Ocorreu-me a lembrança do condutor que vestia suspensórios, e que alegrava os gringos falando “gudi morninguis” macarrônicos e, junto ( ou logo acima dessa lembrança), veio o céu do Rio de Janeiro, do ponto de vista de quem se dependura nos estribos, joga um braço pra fora e olha pro alto, literalmente suspenso de vento e do azul do céu. Eu saltava na porta de casa. Não foram poucas as vezes que subi as ladeiras de Sta. Teresa meio bobo, turistão e completamente feliz.
A foto mostra o bonde espatifado, bem na curva, logo à direita da escadaria que liga a Joaquim Murtinho com a Francisco Muratori.
Quando lembro de Sta.Teresa, a primeira coisa que aparece diante de mim são os degraus dessa escadaria, como se aquele início de subida fosse o botão de start da memória . Imagino que Proust usava método parecido para não se livrar de si mesmo. Do ano que morei no Grajaú, por exemplo, um passarinho cisca em círculos na esquina da Engenheiro Richard com Mearim, e exerce – até hoje – a mesma função de ligar passado e presente. Em seguida, lembro de uma loja de pijamas na Pça.Verdun e do Paulinho boca de cadáver, zelador do prédio, que sempre me pedia cigarros (que eu não fumava) e cinco reais emprestados.

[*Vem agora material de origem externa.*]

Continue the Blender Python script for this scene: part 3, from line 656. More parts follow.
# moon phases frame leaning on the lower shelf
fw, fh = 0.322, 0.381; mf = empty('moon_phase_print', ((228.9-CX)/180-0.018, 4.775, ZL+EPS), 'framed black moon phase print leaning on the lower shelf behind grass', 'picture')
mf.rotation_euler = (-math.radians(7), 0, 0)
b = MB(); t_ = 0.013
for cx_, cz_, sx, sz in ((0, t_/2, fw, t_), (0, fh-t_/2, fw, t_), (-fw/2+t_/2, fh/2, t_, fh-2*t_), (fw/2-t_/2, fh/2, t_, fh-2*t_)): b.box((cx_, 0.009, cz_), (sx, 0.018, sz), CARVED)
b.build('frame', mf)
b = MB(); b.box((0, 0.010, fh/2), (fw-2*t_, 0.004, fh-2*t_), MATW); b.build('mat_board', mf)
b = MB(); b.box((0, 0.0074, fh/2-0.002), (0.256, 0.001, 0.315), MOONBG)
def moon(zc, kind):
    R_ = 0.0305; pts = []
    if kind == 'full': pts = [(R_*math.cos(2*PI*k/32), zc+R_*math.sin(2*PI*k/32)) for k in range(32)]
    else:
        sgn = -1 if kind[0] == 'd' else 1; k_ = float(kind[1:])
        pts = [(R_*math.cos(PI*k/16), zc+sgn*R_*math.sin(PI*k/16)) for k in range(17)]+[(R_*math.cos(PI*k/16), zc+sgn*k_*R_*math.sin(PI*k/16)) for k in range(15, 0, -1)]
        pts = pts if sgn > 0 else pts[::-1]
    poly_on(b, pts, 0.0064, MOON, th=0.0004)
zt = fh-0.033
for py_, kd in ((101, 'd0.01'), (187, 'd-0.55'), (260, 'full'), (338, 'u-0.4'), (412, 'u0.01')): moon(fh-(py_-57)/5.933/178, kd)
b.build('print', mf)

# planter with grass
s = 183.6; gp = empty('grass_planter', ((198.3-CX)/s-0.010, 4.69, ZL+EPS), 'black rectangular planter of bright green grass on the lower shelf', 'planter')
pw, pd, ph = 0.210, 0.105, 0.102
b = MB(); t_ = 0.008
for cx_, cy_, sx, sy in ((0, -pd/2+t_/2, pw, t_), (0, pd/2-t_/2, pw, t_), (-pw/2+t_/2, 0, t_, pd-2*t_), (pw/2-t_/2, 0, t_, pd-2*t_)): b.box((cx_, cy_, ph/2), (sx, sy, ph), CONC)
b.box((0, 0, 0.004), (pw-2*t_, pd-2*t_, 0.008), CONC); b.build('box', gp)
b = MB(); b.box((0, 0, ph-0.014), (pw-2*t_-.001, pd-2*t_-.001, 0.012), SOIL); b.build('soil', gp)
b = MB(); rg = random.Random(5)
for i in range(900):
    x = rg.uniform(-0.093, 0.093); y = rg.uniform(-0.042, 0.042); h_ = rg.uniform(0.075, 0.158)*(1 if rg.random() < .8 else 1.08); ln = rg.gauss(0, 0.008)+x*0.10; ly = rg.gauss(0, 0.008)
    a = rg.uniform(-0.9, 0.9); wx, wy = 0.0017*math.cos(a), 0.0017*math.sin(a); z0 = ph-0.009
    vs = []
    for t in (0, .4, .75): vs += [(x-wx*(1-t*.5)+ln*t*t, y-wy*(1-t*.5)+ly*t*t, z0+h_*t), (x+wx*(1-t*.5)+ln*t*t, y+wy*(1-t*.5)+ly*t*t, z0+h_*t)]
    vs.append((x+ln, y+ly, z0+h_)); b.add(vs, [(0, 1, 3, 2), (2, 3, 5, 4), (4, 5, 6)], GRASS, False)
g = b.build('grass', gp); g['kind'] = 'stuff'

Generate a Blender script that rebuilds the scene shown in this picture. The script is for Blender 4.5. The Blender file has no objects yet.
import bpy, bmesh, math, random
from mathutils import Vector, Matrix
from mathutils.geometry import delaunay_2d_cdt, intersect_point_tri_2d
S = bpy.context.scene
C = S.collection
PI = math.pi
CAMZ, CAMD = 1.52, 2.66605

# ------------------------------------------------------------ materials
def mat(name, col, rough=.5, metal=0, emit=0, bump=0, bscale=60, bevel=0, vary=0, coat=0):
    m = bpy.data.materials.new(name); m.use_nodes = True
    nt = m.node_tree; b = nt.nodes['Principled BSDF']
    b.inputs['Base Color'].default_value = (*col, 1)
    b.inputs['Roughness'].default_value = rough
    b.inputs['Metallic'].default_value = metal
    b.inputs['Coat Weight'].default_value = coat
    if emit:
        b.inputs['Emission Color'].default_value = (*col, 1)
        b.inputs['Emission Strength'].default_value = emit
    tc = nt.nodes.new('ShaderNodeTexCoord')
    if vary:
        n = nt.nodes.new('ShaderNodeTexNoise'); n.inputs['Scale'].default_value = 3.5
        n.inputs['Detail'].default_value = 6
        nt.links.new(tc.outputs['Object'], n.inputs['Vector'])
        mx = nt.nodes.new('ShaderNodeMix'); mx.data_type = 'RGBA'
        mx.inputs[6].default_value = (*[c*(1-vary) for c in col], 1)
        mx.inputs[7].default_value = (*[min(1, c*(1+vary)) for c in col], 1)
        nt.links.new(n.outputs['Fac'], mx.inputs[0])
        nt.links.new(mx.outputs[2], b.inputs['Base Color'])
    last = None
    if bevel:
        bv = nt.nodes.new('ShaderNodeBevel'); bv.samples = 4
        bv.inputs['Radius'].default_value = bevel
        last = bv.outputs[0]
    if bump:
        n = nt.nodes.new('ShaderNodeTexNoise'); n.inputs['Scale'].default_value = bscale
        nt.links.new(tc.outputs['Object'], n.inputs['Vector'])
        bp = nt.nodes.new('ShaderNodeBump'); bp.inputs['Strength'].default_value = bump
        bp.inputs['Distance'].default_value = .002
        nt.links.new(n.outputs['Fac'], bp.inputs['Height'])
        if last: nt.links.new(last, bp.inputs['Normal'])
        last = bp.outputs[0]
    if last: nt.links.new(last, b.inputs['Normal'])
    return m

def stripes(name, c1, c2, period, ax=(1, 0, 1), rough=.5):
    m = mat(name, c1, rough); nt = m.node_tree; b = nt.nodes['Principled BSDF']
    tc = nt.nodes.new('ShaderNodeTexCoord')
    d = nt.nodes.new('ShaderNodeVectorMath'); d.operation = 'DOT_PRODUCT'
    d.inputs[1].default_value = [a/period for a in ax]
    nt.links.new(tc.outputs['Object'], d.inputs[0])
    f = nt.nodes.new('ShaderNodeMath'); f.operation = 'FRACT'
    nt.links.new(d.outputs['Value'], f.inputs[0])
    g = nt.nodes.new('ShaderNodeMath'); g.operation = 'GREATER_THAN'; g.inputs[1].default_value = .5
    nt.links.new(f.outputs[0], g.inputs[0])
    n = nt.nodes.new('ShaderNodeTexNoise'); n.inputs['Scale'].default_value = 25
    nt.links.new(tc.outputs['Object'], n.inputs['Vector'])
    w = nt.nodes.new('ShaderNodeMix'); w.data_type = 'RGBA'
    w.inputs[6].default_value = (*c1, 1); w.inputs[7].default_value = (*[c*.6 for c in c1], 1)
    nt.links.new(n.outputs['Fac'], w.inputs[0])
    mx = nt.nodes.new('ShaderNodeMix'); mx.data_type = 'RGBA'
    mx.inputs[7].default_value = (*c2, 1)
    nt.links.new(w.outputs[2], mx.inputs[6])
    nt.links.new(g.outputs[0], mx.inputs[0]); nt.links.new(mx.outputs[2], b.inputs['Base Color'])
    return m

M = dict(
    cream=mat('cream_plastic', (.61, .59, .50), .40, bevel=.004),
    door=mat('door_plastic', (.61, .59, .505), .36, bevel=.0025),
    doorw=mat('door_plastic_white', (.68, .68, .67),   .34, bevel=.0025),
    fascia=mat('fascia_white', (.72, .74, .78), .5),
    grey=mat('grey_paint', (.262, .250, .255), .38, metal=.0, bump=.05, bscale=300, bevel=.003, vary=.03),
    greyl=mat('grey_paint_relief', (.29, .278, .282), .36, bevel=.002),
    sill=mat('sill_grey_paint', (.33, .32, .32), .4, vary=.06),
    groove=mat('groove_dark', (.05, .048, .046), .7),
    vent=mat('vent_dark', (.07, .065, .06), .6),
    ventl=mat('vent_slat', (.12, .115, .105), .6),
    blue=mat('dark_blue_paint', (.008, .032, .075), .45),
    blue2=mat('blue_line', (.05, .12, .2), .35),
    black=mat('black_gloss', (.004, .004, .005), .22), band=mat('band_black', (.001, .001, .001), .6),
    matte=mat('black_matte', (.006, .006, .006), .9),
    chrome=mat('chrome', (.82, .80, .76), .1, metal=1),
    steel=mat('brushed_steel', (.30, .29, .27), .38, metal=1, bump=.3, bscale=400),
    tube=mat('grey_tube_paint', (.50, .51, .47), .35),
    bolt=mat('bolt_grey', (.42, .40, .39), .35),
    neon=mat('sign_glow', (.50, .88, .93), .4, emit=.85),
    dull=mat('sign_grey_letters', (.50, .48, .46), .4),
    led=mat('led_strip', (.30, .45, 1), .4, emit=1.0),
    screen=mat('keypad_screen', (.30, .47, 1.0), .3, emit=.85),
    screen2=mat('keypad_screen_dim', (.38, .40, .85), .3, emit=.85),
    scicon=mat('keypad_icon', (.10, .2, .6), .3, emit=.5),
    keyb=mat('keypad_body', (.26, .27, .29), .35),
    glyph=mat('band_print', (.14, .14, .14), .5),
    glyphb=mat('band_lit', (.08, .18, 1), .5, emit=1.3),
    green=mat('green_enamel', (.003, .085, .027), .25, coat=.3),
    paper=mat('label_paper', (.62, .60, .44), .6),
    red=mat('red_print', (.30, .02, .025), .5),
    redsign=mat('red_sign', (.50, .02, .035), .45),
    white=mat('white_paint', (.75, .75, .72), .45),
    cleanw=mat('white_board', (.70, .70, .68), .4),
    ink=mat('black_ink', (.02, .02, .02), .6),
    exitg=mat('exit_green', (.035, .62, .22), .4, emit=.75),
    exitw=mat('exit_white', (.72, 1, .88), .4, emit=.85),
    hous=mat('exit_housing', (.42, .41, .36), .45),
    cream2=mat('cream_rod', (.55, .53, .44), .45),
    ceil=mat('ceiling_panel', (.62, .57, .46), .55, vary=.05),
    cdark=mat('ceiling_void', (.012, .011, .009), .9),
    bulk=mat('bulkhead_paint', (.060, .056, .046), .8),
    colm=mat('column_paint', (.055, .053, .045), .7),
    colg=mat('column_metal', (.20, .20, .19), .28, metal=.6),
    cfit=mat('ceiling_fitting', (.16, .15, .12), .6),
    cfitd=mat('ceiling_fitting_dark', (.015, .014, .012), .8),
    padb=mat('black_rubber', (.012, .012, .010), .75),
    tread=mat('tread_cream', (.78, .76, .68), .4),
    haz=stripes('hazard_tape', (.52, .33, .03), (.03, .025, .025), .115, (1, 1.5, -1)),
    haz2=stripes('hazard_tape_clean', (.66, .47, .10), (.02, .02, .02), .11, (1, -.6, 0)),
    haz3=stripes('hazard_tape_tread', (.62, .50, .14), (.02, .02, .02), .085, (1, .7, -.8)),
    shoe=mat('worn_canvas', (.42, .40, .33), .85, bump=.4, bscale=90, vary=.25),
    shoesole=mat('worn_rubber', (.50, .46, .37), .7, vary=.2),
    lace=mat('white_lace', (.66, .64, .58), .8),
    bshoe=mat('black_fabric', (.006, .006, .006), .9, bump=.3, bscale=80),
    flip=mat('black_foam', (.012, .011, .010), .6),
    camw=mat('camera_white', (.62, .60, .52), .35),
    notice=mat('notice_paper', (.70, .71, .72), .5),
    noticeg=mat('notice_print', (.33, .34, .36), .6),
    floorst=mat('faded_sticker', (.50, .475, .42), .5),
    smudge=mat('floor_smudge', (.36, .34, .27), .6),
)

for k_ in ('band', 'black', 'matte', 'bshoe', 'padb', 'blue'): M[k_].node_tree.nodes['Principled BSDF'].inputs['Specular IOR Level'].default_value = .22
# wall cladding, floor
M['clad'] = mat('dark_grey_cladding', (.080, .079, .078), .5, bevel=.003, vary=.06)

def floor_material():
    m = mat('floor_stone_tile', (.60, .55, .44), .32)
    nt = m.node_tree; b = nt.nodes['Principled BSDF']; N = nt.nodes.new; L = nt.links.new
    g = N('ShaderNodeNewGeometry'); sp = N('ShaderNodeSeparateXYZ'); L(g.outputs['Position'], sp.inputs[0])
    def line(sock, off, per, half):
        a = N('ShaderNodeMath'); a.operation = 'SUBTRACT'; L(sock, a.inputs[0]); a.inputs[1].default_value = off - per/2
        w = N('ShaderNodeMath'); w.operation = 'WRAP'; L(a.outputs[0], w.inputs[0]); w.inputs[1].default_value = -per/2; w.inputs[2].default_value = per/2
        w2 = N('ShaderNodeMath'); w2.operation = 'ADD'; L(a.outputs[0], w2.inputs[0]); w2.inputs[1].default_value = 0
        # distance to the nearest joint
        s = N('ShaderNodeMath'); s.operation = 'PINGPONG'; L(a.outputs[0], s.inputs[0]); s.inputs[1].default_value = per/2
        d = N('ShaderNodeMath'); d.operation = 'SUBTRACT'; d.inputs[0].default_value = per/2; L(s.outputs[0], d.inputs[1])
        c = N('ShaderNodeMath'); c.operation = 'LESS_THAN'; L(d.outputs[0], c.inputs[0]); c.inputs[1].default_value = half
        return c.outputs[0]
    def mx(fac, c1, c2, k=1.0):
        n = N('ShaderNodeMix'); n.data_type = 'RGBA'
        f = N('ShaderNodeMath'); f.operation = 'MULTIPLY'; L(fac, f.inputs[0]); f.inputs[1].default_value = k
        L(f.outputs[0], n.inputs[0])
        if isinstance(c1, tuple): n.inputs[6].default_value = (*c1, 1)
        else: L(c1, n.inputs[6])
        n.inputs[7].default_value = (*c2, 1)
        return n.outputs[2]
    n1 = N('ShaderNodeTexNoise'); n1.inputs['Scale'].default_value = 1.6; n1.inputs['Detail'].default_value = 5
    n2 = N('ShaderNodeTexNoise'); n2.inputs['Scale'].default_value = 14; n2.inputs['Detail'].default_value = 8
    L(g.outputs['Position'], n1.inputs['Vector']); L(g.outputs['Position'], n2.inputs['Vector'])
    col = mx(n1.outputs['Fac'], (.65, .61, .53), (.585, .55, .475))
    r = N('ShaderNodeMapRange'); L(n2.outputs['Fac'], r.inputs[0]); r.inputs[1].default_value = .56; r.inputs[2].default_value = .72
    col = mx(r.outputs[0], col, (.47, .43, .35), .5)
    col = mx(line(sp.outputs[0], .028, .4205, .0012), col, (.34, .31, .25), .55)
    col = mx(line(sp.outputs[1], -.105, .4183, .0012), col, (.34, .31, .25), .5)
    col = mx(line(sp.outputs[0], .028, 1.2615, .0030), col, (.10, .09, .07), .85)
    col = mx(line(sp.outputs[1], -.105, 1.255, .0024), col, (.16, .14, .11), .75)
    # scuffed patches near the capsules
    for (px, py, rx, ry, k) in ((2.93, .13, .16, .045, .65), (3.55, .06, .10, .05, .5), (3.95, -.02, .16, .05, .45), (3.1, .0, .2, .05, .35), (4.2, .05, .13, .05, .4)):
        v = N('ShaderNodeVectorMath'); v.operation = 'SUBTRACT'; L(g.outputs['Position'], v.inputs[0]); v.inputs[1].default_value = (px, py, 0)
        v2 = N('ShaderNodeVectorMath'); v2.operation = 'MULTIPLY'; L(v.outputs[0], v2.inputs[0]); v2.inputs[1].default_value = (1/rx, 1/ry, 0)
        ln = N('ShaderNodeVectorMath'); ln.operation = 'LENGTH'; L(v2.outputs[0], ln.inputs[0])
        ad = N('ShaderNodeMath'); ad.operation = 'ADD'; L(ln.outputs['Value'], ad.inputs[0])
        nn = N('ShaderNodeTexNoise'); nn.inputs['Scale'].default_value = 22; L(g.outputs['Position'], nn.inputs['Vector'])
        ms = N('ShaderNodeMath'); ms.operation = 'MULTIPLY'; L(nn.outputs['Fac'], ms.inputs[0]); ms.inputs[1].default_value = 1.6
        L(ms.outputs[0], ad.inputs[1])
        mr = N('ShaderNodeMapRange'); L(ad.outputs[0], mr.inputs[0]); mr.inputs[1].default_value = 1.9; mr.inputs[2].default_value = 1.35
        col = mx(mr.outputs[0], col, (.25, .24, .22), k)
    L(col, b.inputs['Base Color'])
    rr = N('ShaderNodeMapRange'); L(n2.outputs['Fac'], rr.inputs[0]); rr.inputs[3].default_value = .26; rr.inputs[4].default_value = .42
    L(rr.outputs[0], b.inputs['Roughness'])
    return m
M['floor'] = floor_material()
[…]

Pois bem, agora o lugar da melhor lembrança que guardo de Sta.Teresa é exatamente o lugar amaldiçoado que matou o motorneiro de suspensórios (Oh,Deus! será que foi ele?) e mais cinco pessoas, e deixou outras dezenas gravemente feridas. A notícia é que o bonde que fazia a linha Paula Matos-Centro descarrilou na altura do número 400, a partir daí seguiu em linha reta por cerca de cinquenta metros até se chocar com o poste localizado imediatamente antes da escadaria e bem na frente das minhas lembranças mais bonitas de Sta. Teresa, acima da ladeira da Francisco Muratori.
Numa noite de lua cheia, eu e o Edinho apostamos uma corrida ali, pra ver quem chegava antes, naquele mesmo poste. Lembra, Edinho?
Não me adaptei a Sta.Teresa, ao contrário do que pensava, o bairro é muito barulhento. Eu morava no 802 da Joaquim Murtinho, nos fundos da Chácara do Céu, antes do Largo do Curvelo, de frente para todos os barulhos da Lapa. Bom lembrar que aquilo ali é um vale. De onde ecoavam/ecoam diuturnamente a sinfonia da cachorrada histérica e o diabo do serralheiro da rua André Cavalcanti, lá na toca do gambá, quase bairro de Fátima. Aos sábados era tudo isso, mais os bailes funk. Como não conseguia reclamar com os cães nem com o serralheiro, nem pretendia apresentar Villa-Lobos aos meus vizinhos funkeiros, restava-me olhar pro Cristo da janela e pedir só um pouco de silêncio antes de mandar o cenário lindo pra pqp toda santa manhã ao acordar, e de noite também porque não conseguia dormir. Enquanto isso, as gaivotas bordejavam no céu mais bonito e azul do mundo, suspensas – as gaivotas e meus tímpanos – pela brisa que deve continuar soprando lá da baía de Guanabara. O Rio é lindo.
Mas como é que um lugar pode ser tão bonito e barulhento?
Quero dizer que – mesmo na remota hipótese de ter havido falha humana – acho uma canalhice pôr a culpa no motorneiro. Outra coisa. Suspender a circulação dos bondes, depois de consumada a tragédia, é algo mais estúpido, hipócrita e lamentável ainda. Mal comparando, é o mesmo que esvaziar uma piscina onde crianças se afogaram porque não havia rede de proteção.
Isso me dá um desânimo maior que o barulho todo do mundo, como se, agora, minhas lembranças dependessem de um laudo técnico, como se meu passado estivesse nas mãos de engenheiros e burocratas da Secretaria de Transportes, como se minha felicidade egoísta não pudesse existir mais naquele lugar desgraçado.
O ranger dos bondes que subiam e desciam a Joaquim Murtinho jamais incomodou. Ao contrário, foram os únicos ruídos amigos que me acompanharam naquele ano de solidão, azul do céu e contrariedade absolutas. Se o meu ódio e o meu amor tivessem um som, e se eu tivesse que responder a todos os ruídos de Sta Teresa, eu guincharia feito um bondinho descarrilado, condenado e sem freio. O velho número 10.